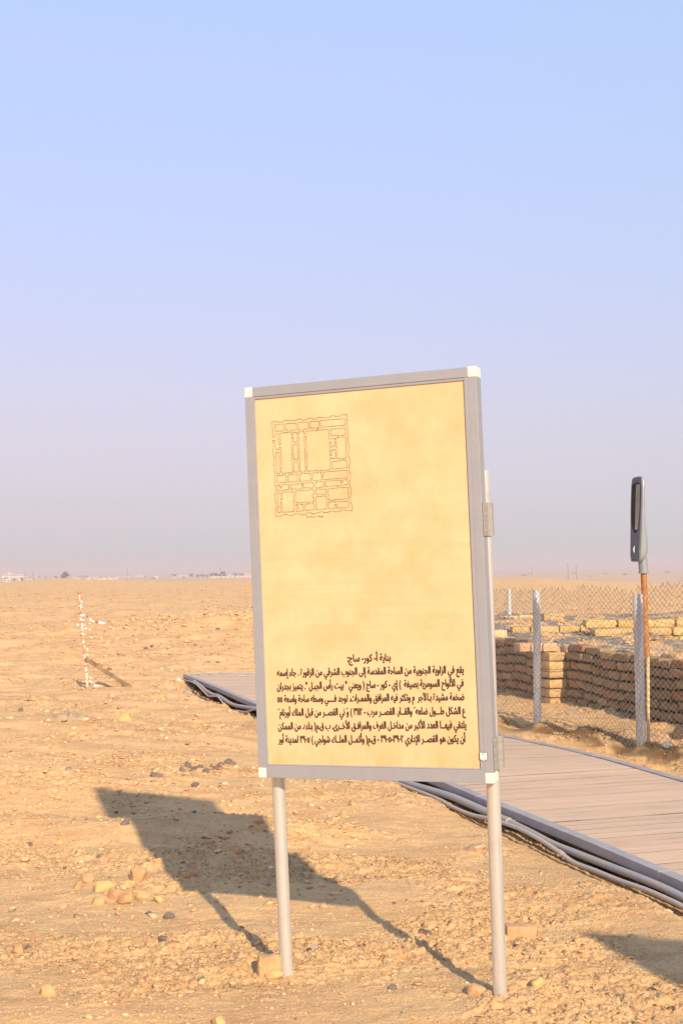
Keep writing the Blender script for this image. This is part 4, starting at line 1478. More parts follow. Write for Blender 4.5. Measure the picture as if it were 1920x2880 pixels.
WLF = WL0 + (WL0 - E1).normalized() * 2.2
fwall = empty('brick_wall', E1, 'eroded fired-brick wall with a stepped corner, in shade right behind the fence', 'wall')
PITCHZ = 0.116
zb0 = -0.02
ins = Vector((-(WR1 - E2).y, (WR1 - E2).x, 0)).normalized()
insL = Vector((-(E1 - WL0).y, (E1 - WL0).x, 0)).normalized()
bkL, bkR, bkC = Bricks(1), Bricks(2), Bricks(3)
for c in range(7):
    z = zb0 + PITCHZ * (c + .5)
    inset = 0.012 * (6 - c) if False else random.uniform(-.012, .012)
    sg = lambda s_: 0.018 * math.sin(s_ * 1.9 + 1) + .012 * math.sin(s_ * 4.3)
    top = c == 6
    bkL.run(WLF + insL * inset, E1 - (E1 - WL0).normalized() * .26 + insL * inset, z, PITCHZ * .75, .17, PAL_RED, L=.37, off=random.uniform(0, .3), sag=sg, erode=.12)
    bkR.run(E2 + ins * inset, WR1 + ins * inset, z - (.0 if not top else .01), PITCHZ * .74, .17, PAL_RED, L=.36, off=random.uniform(0, .3), sag=sg, erode=.15, jit=.02)
    # the corner pier: its end faces the sun
    if c < 6:
        d = (E2 - E1).normalized()
        w = .235 + random.uniform(-.01, .02)
        ctr = E1 + d * (w / 2 - .01) + Vector((-d.y, d.x, 0)) * .13
        hh_ = PITCHZ * (.9 if c != 3 else .62)
        bkC.put((ctr.x, ctr.y, z + .012), math.atan2(d.y, d.x), w, .26, hh_, (0.56, 0.365, 0.17), .09)
        if c == 3:
            bkC.put((ctr.x, ctr.y, z + .062), math.atan2(d.y, d.x), w * .95, .24, .02, (0.58, 0.40, 0.22), .07)
    elif c == 6:
        d = (E2 - E1).normalized()
        for q, col in ((-.42, (0.60, 0.36, 0.22)), (-.14, (0.66, 0.42, 0.26)), (.14, (.62, .38, .24))):
            ctr = E1 + d * q * .5 + Vector((-d.y, d.x, 0)) * (.24 - q * .2)
            bkC.put((ctr.x, ctr.y, z + .01), math.atan2(d.y, d.x), .2, .2, PITCHZ * .9, col, .1)
bkL.build('left_run', fwall).name = 'wall_run'
bkR.build('wall_run', fwall)
bkC.build('corner_pier', fwall)
# bitumen between the courses: one dark core just behind the faces
core = MB()
def slab(a, b, n, d0, d1, z0_, z1_):
    a, b = Vector(a), Vector(b)
    q = [a + n * d0, b + n * d0, b + n * d1, a + n * d1]
    core.add([p + Vector((0, 0, z0_)) for p in q] + [p + Vector((0, 0, z1_)) for p in q],
             [(0, 3, 2, 1), (4, 5, 6, 7), (0, 1, 5, 4), (1, 2, 6, 5), (2, 3, 7, 6), (3, 0, 4, 7)])
slab(WLF, E1 - (E1 - WL0).normalized() * .30, insL, .045, .16, -.1, .74)
slab(E2 + (WR1 - E2).normalized() * .03, WR1, ins, .045, .16, -.1, .74)
core.build('bitumen_core', M_MORT, fwall)
# cap bricks lying flat on the wall top
bkT = Bricks(5)
for a, b_, n_, off_ in ((WLF, E1, insL, .25), (E2, WR1, ins, .24), (E2, WR1, ins, .5)):
    bkT.run(Vector(a) + n_ * off_, Vector(b_) + n_ * off_, .715, .09, .22, [(0.58, 0.42, 0.25), (0.54, 0.36, 0.22), (.50, .36, .24), (.60, .36, .24)], L=.3, jit=.05, skip=.35, erode=.2)
bkT.build('wall_top', fwall)


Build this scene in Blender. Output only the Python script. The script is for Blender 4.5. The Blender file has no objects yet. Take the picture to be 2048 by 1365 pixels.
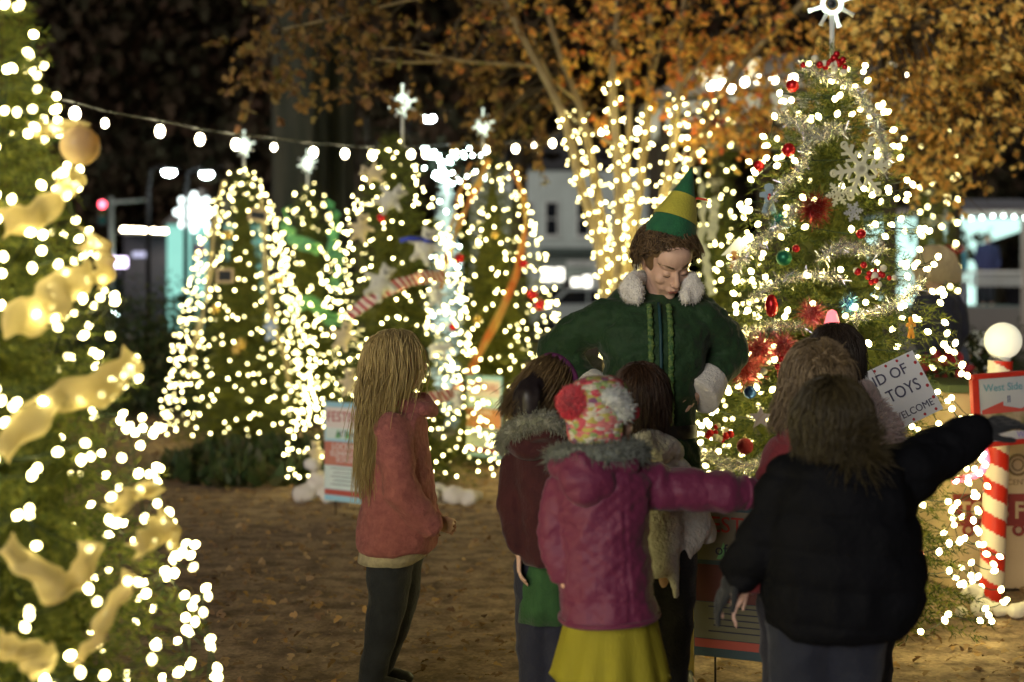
====
▶ **WHAT NEEDS TO BE DONE**
All the lines above are to be reproduced exactly, except the pictures.

▶ **SOLUTION TO THIS EXERCISE**
Keep writing the Blender script for this image. This is part 4, starting at line 1478. More parts follow. Write for Blender 4.5. Measure the picture as if it were 1920x2880 pixels.
WLF = WL0 + (WL0 - E1).normalized() * 2.2
fwall = empty('brick_wall', E1, 'eroded fired-brick wall with a stepped corner, in shade right behind the fence', 'wall')
PITCHZ = 0.116
zb0 = -0.02
ins = Vector((-(WR1 - E2).y, (WR1 - E2).x, 0)).normalized()
insL = Vector((-(E1 - WL0).y, (E1 - WL0).x, 0)).normalized()
bkL, bkR, bkC = Bricks(1), Bricks(2), Bricks(3)
for c in range(7):
    z = zb0 + PITCHZ * (c + .5)
    inset = 0.012 * (6 - c) if False else random.uniform(-.012, .012)
    sg = lambda s_: 0.018 * math.sin(s_ * 1.9 + 1) + .012 * math.sin(s_ * 4.3)
    top = c == 6
    bkL.run(WLF + insL * inset, E1 - (E1 - WL0).normalized() * .26 + insL * inset, z, PITCHZ * .75, .17, PAL_RED, L=.37, off=random.uniform(0, .3), sag=sg, erode=.12)
    bkR.run(E2 + ins * inset, WR1 + ins * inset, z - (.0 if not top else .01), PITCHZ * .74, .17, PAL_RED, L=.36, off=random.uniform(0, .3), sag=sg, erode=.15, jit=.02)
    # the corner pier: its end faces the sun
    if c < 6:
        d = (E2 - E1).normalized()
        w = .235 + random.uniform(-.01, .02)
        ctr = E1 + d * (w / 2 - .01) + Vector((-d.y, d.x, 0)) * .13
        hh_ = PITCHZ * (.9 if c != 3 else .62)
        bkC.put((ctr.x, ctr.y, z + .012), math.atan2(d.y, d.x), w, .26, hh_, (0.56, 0.365, 0.17), .09)
        if c == 3:
            bkC.put((ctr.x, ctr.y, z + .062), math.atan2(d.y, d.x), w * .95, .24, .02, (0.58, 0.40, 0.22), .07)
    elif c == 6:
        d = (E2 - E1).normalized()
        for q, col in ((-.42, (0.60, 0.36, 0.22)), (-.14, (0.66, 0.42, 0.26)), (.14, (.62, .38, .24))):
            ctr = E1 + d * q * .5 + Vector((-d.y, d.x, 0)) * (.24 - q * .2)
            bkC.put((ctr.x, ctr.y, z + .01), math.atan2(d.y, d.x), .2, .2, PITCHZ * .9, col, .1)
bkL.build('left_run', fwall).name = 'wall_run'
bkR.build('wall_run', fwall)
bkC.build('corner_pier', fwall)
# bitumen between the courses: one dark core just behind the faces
core = MB()
def slab(a, b, n, d0, d1, z0_, z1_):
    a, b = Vector(a), Vector(b)
    q = [a + n * d0, b + n * d0, b + n * d1, a + n * d1]
    core.add([p + Vector((0, 0, z0_)) for p in q] + [p + Vector((0, 0, z1_)) for p in q],
             [(0, 3, 2, 1), (4, 5, 6, 7), (0, 1, 5, 4), (1, 2, 6, 5), (2, 3, 7, 6), (3, 0, 4, 7)])
slab(WLF, E1 - (E1 - WL0).normalized() * .30, insL, .045, .16, -.1, .74)
slab(E2 + (WR1 - E2).normalized() * .03, WR1, ins, .045, .16, -.1, .74)
core.build('bitumen_core', M_MORT, fwall)
# cap bricks lying flat on the wall top
bkT = Bricks(5)
for a, b_, n_, off_ in ((WLF, E1, insL, .25), (E2, WR1, ins, .24), (E2, WR1, ins, .5)):
    bkT.run(Vector(a) + n_ * off_, Vector(b_) + n_ * off_, .715, .09, .22, [(0.58, 0.42, 0.25), (0.54, 0.36, 0.22), (.50, .36, .24), (.60, .36, .24)], L=.3, jit=.05, skip=.35, erode=.2)
bkT.build('wall_top', fwall)


Build this scene in Blender. Output only the Python script. The script is for Blender 4.5. The Blender file has no objects yet. Take the picture to be 2048 by 1365 pixels.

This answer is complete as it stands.